Baritone John Taylor Ward, the festival's associate artistic director, sang five of Aaron Copland's Old American Songs in the composer's own orchestral arrangements.

These songs resonate with nostalgia for a simpler America of times gone by, and Taylor Ward's mild, congenial baritone took you to a place where water lapped the bows of paddle steamers on the Mississippi and homespun music-making brightened the domestic parlor.

"Long Time Ago" was winsome and poignant in Ward Taylor's affectionate interpretation, and the well-known "Simple Gifts" benefited from his clean, careful enunciation of the Shaker sentiments.

"The Dodger" — a witty paean to American pluck and adaptability — prickled with mischief, while Ward Taylor pulled a clutch of barnyard imitations from his vocal hat for the evergreen "I Bought Me a Cat."

Samuel Barber's Violin Concerto followed, absorbing some of the sepia that tinted Ward Taylor's musical journey into old America.

Suliman Tekalli was the soloist, and his swashbuckling manner in the concerto's opening movement had a zest and snappiness that tapped the rhythms of a hoedown.

The slow movement opened with a gorgeous solo from oboist Henry Ward, on summer furlough from the Buffalo Philharmonic. Tekalli picked up Ward's poetry and ran with it, eliciting a ripe, viola-like tone from his lower strings, with sweetly keening musings in the upper register.

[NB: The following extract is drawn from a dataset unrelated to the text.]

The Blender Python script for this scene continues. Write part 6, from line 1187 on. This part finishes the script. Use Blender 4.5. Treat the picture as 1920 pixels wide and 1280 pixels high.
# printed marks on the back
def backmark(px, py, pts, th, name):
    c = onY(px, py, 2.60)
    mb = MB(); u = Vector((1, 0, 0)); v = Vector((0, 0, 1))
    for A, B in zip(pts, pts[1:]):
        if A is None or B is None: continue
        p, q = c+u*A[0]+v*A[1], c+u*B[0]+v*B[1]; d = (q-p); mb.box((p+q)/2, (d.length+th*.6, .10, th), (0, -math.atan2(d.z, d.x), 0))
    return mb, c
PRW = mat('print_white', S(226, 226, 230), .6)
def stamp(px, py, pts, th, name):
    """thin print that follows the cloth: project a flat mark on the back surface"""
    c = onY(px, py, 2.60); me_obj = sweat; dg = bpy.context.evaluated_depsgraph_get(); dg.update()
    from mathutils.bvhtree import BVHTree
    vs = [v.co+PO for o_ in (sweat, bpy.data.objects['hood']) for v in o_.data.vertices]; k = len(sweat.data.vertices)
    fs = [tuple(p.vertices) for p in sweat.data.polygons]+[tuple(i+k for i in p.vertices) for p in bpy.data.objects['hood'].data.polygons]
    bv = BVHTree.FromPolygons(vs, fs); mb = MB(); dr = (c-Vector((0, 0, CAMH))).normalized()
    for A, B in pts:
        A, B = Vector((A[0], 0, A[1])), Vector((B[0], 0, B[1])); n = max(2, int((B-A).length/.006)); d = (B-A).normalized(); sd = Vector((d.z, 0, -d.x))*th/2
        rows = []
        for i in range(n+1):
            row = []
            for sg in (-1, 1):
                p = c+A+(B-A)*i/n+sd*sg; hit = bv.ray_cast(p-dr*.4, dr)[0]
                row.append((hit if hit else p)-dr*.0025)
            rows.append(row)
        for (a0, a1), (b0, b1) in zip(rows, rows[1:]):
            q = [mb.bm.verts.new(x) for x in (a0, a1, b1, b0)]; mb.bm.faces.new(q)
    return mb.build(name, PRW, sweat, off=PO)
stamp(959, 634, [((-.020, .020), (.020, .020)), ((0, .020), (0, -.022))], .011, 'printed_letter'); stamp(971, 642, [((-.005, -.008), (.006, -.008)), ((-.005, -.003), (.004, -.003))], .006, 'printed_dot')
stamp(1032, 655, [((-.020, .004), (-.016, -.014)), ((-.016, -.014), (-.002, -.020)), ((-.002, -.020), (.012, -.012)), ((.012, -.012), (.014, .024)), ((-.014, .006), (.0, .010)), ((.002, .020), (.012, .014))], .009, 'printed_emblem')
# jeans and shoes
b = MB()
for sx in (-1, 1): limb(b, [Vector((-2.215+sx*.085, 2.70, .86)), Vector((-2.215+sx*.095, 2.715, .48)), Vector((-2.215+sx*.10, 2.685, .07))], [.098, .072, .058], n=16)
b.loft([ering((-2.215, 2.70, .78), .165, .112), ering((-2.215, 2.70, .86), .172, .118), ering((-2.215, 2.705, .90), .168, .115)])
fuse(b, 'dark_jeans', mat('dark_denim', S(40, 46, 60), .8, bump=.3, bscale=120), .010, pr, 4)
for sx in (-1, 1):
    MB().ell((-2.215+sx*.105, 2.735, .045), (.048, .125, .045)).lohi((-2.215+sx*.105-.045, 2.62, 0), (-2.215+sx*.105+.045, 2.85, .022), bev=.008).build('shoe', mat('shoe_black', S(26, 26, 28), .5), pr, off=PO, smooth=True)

In the hyperactive, strangely unsettled finale, Tekalli lit the firecrackers, and conductor Christian Reif kept the excellent festival orchestra tightly shackled to his spontaneously combusting soloist.

Copland's "Appalachian Spring" came after intermission, but not in the version usually played by symphony orchestras, which has 10 minutes less music than the full-length ballet.

For this collaboration with St. Paul Ballet, the Lakes Area programmers turned to Copland's original scoring for just 13 instrumentalists.

"Appalachian Spring" was first danced in 1944, and Martha Graham's original choreography used costumes clearly related to the 19th-century setting in rural Pennsylvania.

Zoé Emilie Henrot's contemporary updating ditched the pioneer trappings — her dancers were sheathed in Lycra bodysuits — and placed more emphasis on examining the emotional resonances of the ballet than on slavishly following its narrative scenario.

The dancers made expressive use of the limited space available, shrugging off the difficulty of having the musicians on stage behind them; the Tornstrom Auditorium has no orchestra pit, a major impediment when precise coordination with a conductor is needed.

That issue may be solved soon, however. Funding has recently been approved for a new community performing arts center in Brainerd, with the Lakes Area Music Festival as an anchor tenant.

That would be an exciting development for a festival now celebrating its 10th anniversary — where tickets are free, and audience responses have a freshness and spontaneity occasionally absent in the more culturally sated environment of the big city.